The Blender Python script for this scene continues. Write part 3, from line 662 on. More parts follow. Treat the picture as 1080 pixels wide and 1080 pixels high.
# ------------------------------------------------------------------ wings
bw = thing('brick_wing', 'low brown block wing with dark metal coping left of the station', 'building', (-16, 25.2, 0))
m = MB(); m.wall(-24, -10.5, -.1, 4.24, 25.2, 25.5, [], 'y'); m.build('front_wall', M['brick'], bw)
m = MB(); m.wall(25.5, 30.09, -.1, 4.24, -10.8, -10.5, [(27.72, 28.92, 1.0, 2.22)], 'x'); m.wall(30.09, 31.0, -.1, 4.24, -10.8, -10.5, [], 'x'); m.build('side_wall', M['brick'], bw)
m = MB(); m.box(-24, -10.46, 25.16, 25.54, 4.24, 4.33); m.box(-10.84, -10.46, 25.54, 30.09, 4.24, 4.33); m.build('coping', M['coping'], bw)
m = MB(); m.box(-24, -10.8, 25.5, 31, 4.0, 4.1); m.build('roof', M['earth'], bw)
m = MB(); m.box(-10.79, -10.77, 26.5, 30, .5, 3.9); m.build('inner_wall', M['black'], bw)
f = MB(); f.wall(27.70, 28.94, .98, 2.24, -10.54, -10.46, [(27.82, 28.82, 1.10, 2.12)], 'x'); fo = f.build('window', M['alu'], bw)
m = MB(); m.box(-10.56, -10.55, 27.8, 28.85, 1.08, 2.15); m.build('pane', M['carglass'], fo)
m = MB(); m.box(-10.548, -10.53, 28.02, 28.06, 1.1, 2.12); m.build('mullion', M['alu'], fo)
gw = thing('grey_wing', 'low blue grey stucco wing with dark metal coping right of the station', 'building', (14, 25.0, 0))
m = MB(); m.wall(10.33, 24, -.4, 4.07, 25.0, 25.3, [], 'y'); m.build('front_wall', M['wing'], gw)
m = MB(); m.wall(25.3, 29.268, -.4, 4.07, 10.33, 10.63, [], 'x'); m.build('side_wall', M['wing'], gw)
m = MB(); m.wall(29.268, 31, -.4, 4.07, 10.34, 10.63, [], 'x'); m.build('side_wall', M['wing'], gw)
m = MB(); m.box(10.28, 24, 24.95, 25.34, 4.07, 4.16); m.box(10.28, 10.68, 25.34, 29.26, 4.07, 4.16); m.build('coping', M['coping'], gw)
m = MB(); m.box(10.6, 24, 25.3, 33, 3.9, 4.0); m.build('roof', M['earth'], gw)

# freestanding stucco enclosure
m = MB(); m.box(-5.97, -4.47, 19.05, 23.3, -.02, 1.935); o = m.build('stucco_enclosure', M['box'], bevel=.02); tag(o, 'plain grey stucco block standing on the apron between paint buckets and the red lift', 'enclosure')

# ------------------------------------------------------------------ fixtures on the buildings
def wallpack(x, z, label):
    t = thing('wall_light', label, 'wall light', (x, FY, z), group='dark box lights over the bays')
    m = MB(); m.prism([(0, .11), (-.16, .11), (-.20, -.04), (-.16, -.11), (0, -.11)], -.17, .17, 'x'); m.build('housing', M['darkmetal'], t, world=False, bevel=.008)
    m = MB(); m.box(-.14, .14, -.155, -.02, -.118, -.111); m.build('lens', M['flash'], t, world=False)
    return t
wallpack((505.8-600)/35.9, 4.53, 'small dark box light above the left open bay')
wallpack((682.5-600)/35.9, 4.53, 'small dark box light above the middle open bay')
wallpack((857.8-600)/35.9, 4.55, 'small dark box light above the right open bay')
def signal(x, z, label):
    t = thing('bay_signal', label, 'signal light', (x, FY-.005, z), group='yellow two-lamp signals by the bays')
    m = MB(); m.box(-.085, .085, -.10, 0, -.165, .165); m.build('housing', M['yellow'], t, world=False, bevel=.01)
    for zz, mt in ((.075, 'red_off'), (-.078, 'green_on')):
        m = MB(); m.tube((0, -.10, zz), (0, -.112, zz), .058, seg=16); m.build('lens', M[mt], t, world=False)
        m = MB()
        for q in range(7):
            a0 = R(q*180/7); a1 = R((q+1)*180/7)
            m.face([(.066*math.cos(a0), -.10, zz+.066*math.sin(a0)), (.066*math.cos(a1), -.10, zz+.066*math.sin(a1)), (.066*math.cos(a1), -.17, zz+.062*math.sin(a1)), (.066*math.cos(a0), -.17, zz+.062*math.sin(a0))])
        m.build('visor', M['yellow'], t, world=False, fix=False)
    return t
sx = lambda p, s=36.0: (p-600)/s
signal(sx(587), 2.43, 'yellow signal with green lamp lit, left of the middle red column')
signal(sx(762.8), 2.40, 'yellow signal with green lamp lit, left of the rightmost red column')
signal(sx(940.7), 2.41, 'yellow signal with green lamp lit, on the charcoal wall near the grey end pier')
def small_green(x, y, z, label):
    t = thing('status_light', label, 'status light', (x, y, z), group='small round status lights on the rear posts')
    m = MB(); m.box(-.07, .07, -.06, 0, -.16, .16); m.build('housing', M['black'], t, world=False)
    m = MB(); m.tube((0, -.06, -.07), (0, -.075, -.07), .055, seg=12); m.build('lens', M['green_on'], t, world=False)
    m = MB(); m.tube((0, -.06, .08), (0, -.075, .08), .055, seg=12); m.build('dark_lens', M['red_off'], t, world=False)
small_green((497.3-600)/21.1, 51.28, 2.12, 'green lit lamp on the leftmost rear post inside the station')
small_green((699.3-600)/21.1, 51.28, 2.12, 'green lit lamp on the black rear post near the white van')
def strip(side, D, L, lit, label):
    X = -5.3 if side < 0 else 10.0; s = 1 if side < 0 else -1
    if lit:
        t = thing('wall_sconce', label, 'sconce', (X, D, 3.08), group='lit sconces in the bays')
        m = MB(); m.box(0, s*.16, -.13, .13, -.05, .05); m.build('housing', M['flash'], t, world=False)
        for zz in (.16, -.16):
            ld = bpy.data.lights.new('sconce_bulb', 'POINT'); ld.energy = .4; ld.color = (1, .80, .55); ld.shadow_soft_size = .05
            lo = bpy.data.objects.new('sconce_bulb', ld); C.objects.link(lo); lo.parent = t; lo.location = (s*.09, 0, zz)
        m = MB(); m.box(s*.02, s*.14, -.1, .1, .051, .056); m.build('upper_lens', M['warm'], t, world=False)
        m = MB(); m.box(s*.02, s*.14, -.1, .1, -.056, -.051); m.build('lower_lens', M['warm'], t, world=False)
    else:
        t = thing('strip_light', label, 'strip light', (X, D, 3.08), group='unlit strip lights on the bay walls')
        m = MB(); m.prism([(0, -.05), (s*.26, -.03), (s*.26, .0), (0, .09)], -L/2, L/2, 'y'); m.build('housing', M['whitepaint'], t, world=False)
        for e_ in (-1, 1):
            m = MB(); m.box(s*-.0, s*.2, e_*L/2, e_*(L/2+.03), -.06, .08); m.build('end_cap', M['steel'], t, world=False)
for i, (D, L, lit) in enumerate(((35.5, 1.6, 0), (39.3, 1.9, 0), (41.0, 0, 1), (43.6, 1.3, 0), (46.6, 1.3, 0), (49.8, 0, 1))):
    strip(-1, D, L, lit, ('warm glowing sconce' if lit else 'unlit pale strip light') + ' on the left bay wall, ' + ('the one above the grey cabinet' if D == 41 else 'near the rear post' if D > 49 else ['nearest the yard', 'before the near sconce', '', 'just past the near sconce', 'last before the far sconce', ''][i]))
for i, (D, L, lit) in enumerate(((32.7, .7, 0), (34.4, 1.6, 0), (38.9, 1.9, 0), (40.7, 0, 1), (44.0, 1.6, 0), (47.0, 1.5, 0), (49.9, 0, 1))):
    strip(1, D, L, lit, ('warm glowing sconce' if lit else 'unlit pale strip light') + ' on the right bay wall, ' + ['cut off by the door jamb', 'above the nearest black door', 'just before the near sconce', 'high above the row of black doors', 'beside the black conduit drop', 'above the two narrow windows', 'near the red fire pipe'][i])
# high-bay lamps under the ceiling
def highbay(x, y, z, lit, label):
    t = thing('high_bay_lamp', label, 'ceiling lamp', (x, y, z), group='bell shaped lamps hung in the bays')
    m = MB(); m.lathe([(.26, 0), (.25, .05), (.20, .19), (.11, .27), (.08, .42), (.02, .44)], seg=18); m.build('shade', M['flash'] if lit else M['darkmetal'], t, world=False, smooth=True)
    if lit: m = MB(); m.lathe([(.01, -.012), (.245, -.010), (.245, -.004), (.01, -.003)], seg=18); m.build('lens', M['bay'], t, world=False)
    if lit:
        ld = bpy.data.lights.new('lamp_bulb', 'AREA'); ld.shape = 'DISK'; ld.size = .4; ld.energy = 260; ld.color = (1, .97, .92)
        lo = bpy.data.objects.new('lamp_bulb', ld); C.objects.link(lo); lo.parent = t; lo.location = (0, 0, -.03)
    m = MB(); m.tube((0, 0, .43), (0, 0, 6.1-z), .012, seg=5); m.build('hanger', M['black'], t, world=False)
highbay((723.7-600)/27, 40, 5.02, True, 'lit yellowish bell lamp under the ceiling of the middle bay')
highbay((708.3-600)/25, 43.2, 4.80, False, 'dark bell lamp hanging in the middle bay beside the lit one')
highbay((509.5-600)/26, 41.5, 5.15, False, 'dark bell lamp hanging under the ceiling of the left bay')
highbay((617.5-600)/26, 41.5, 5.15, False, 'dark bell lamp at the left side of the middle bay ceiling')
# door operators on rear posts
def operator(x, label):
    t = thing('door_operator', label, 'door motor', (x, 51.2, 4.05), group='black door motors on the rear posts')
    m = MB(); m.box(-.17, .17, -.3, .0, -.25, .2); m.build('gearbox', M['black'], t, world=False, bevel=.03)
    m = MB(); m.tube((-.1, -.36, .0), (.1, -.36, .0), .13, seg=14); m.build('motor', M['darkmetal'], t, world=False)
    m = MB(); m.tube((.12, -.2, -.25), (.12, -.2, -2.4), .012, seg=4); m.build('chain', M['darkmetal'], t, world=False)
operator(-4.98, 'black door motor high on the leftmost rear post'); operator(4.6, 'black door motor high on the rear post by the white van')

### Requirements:
Restate word for word only the lines running from the beginning of the data to the line holding "m = MB(); m.box(-5.97, -4.47, 19.05, 23.3, -.02, 1.935);", both included.

### The answer:
The Blender Python script for this scene continues. Write part 3, from line 662 on. More parts follow. Treat the picture as 1080 pixels wide and 1080 pixels high.
# ------------------------------------------------------------------ wings
bw = thing('brick_wing', 'low brown block wing with dark metal coping left of the station', 'building', (-16, 25.2, 0))
m = MB(); m.wall(-24, -10.5, -.1, 4.24, 25.2, 25.5, [], 'y'); m.build('front_wall', M['brick'], bw)
m = MB(); m.wall(25.5, 30.09, -.1, 4.24, -10.8, -10.5, [(27.72, 28.92, 1.0, 2.22)], 'x'); m.wall(30.09, 31.0, -.1, 4.24, -10.8, -10.5, [], 'x'); m.build('side_wall', M['brick'], bw)
m = MB(); m.box(-24, -10.46, 25.16, 25.54, 4.24, 4.33); m.box(-10.84, -10.46, 25.54, 30.09, 4.24, 4.33); m.build('coping', M['coping'], bw)
m = MB(); m.box(-24, -10.8, 25.5, 31, 4.0, 4.1); m.build('roof', M['earth'], bw)
m = MB(); m.box(-10.79, -10.77, 26.5, 30, .5, 3.9); m.build('inner_wall', M['black'], bw)
f = MB(); f.wall(27.70, 28.94, .98, 2.24, -10.54, -10.46, [(27.82, 28.82, 1.10, 2.12)], 'x'); fo = f.build('window', M['alu'], bw)
m = MB(); m.box(-10.56, -10.55, 27.8, 28.85, 1.08, 2.15); m.build('pane', M['carglass'], fo)
m = MB(); m.box(-10.548, -10.53, 28.02, 28.06, 1.1, 2.12); m.build('mullion', M['alu'], fo)
gw = thing('grey_wing', 'low blue grey stucco wing with dark metal coping right of the station', 'building', (14, 25.0, 0))
m = MB(); m.wall(10.33, 24, -.4, 4.07, 25.0, 25.3, [], 'y'); m.build('front_wall', M['wing'], gw)
m = MB(); m.wall(25.3, 29.268, -.4, 4.07, 10.33, 10.63, [], 'x'); m.build('side_wall', M['wing'], gw)
m = MB(); m.wall(29.268, 31, -.4, 4.07, 10.34, 10.63, [], 'x'); m.build('side_wall', M['wing'], gw)
m = MB(); m.box(10.28, 24, 24.95, 25.34, 4.07, 4.16); m.box(10.28, 10.68, 25.34, 29.26, 4.07, 4.16); m.build('coping', M['coping'], gw)
m = MB(); m.box(10.6, 24, 25.3, 33, 3.9, 4.0); m.build('roof', M['earth'], gw)

# freestanding stucco enclosure
m = MB(); m.box(-5.97, -4.47, 19.05, 23.3, -.02, 1.935); o = m.build('stucco_enclosure', M['box'], bevel=.02); tag(o, 'plain grey stucco block standing on the apron between paint buckets and the red lift', 'enclosure')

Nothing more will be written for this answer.